===== Source material

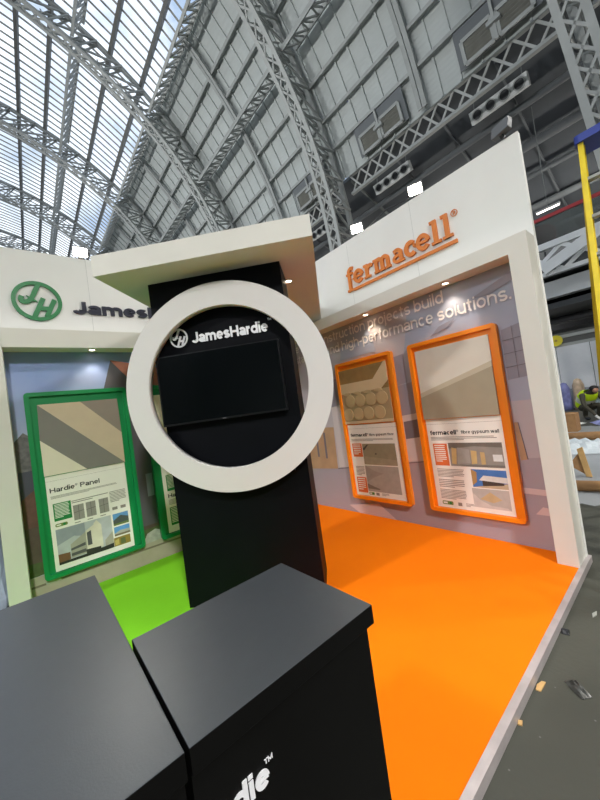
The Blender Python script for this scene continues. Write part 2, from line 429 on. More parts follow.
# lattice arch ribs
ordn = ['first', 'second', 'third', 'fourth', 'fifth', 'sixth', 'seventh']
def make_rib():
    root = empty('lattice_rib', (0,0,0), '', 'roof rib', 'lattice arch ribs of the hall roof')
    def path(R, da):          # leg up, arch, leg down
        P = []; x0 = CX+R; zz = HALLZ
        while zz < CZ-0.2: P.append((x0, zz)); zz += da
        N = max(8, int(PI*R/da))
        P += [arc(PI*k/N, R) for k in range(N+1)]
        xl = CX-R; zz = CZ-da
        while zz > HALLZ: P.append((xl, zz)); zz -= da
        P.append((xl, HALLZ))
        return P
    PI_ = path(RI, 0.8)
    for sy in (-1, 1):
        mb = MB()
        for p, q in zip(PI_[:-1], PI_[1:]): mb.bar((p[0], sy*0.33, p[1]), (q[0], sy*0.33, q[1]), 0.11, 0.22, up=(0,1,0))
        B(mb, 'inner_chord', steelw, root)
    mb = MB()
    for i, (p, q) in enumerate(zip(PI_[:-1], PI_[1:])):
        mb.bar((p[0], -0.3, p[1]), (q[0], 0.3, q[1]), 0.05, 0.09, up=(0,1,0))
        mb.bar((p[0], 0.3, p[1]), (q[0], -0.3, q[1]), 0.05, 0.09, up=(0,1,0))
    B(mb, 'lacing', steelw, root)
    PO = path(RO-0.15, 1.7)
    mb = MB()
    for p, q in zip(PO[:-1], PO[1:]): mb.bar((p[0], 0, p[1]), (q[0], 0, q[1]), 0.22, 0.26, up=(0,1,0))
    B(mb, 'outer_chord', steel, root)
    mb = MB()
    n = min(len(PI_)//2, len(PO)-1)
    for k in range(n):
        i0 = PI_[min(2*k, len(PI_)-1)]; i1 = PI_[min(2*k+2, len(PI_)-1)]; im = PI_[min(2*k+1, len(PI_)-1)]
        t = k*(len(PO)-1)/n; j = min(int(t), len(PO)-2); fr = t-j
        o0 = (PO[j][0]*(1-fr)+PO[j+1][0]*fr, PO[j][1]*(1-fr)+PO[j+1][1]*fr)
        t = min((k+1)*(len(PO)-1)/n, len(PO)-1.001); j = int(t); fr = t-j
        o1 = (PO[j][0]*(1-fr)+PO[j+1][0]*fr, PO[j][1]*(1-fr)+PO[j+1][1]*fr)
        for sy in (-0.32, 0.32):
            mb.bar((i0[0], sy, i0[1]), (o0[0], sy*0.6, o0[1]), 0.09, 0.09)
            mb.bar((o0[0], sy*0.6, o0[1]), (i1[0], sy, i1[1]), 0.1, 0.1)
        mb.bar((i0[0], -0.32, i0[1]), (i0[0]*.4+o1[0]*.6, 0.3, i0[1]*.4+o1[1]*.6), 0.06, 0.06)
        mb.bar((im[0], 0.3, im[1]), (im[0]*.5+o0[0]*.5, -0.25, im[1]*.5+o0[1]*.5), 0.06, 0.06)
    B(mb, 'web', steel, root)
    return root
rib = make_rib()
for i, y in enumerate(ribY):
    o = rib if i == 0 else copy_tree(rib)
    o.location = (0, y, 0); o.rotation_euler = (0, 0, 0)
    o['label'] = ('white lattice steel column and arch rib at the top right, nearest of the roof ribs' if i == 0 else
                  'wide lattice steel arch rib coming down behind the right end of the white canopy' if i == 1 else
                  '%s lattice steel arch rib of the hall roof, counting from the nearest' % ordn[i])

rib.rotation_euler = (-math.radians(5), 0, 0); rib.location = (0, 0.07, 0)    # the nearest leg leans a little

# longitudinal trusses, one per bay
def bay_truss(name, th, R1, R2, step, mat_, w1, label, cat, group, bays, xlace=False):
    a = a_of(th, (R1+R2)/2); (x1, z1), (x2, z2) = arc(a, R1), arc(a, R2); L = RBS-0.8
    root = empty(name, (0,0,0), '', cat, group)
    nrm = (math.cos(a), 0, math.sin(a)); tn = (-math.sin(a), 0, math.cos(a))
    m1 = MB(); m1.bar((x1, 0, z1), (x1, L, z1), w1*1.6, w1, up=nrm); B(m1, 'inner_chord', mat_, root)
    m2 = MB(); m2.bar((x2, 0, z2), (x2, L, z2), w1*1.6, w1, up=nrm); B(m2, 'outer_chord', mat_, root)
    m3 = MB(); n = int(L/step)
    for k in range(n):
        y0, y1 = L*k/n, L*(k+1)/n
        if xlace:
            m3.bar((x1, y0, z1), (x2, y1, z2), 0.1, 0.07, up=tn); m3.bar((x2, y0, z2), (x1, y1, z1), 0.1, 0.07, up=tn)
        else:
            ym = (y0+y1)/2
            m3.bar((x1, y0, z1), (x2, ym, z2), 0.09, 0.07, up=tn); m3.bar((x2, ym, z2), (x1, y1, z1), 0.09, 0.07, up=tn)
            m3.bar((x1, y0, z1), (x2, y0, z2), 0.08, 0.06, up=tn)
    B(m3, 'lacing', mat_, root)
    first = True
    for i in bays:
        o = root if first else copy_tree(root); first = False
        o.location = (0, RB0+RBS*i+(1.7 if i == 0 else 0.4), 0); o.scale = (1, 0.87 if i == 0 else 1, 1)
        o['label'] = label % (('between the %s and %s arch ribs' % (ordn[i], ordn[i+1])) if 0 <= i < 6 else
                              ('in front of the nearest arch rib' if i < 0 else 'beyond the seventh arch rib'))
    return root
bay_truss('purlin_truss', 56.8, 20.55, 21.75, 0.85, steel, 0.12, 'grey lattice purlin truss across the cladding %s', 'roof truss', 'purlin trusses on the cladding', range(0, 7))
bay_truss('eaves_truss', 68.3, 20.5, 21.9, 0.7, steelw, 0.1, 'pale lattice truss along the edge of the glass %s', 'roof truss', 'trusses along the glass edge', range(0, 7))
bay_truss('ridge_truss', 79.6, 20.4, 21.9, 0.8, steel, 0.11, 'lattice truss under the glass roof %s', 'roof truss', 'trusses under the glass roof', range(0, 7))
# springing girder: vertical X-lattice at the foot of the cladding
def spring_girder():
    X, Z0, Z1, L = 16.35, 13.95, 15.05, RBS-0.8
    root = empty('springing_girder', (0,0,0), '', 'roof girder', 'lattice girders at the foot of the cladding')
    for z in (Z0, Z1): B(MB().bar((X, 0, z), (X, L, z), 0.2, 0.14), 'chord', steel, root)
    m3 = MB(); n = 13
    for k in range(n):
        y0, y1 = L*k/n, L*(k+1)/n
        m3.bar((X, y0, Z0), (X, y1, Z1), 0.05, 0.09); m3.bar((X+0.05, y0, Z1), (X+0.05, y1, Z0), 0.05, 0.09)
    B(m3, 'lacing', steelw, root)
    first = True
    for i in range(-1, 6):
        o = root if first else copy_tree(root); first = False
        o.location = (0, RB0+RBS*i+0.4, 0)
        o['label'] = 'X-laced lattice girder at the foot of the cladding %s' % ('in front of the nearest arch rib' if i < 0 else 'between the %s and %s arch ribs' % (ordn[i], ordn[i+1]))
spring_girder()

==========

• Instructions for the task: Report how many lines in the data include the word "from", and give nothing but the count.

• Written reply: 2